Pronto competes with Snabbit and Urban Company's Instahelp vertical, with a focus on quality control and professional support.
Pronto’s vetting process
Pronto's quality control begins with face-to-face screening by a trainer. "The screening is highly selective; for every 300 people who come in, only about 50 pass," Sardana says.
Those who pass enter a five-day training programme covering hard skills across all 14 services, soft skills, grooming and hygiene, tech literacy, e-bike riding, and Pronto's processes and values. Simultaneously, the company runs background checks, verifying court records and police verification with Aadhaar and PAN documents.
After training, professionals must pass a final exam and obtain a Police Clearance Certificate before joining the active worker pool and being assigned to a hub.
Pronto's pros are paid per shift, with earnings varying by city and area. "They can earn up to Rs 40,000 a month," says Sardana. The platform has onboarded about 1,000 professionals and offers health insurance, with plans to roll out education and childcare benefits soon.
Pronto holds regular refresher sessions and has safety protocols in place. If professionals feel unsafe on-site, they can leave immediately and contact partner support, the SOS line, or their hub manager.
“In the three months I’ve been working with Pronto, the financial issues I faced earlier have disappeared. Life feels much more stable now,” Vinita, a Pronto professional, says.

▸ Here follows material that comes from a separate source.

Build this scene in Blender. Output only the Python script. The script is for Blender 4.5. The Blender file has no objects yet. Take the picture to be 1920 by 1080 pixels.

Tech and 10-minute fulfilment
Behind the scenes, Pronto runs on a three-layer tech stack: customer app, professional app, and an operations technology that connects the two. Professionals work within polygons around each hub, representing a 10-minute radius.
"The size of these polygons varies by location; they differ based on traffic patterns and road infrastructure," Sardana explains. The operations layer automates the complex coordination between customers and professionals: matching the right person to each job, managing logistics across multiple hubs, and ensuring the timing guarantee.
Funding and future plans
That execution caught investor attention, and Pronto has raised $13 million to date across two rounds. The company secured $2 million in a seed round in early 2025 from Bain Capital Ventures.
In August 2025, it closed an $11 million Series A round, co-led by General Catalyst and Glade Brook Capital, with Bain Capital Ventures participating again.
The startup currently operates across Gurugram, Noida, Mumbai, Bengaluru, Delhi, Hyderabad, and Pune. The capital has been deployed toward geographic expansion, onboarding 10,000 professionals, building residential micro-hubs, and strengthening quality assurance and real-time operational technology.
Since launching publicly in May 2025, the startup has grown 50x, Sardana says. It now handles four-figure daily bookings, though she declined to disclose exact revenue figures.
Over the next two years, Pronto plans to enter Tier I, II, and III cities across India while adding new service categories. Looking further ahead, Sardana sees a bigger shift: moving into B2B to organise India's large informal labour market.
"The majority of this opportunity is B2B rather than B2C," she says, pointing to retail, construction, manufacturing, and other sectors that depend on informal workers today.
Pronto’s impact
For Sardana, the most rewarding part is hearing feedback from working mothers. "My mother went back to work two weeks after I was born. I've seen her work my entire life, and managing a household simply added to her plate,” Sardana says. The constant stress of dealing with unreliable help, people quitting randomly, and struggling to find replacements, weighed on her mother throughout Sardana's childhood.
“Seeing women like my mother share feedback about how Pronto has removed this constant source of stress and genuinely improved their quality of life really motivates me." That's the force behind Pronto's mission: making household help reliable, not stressful.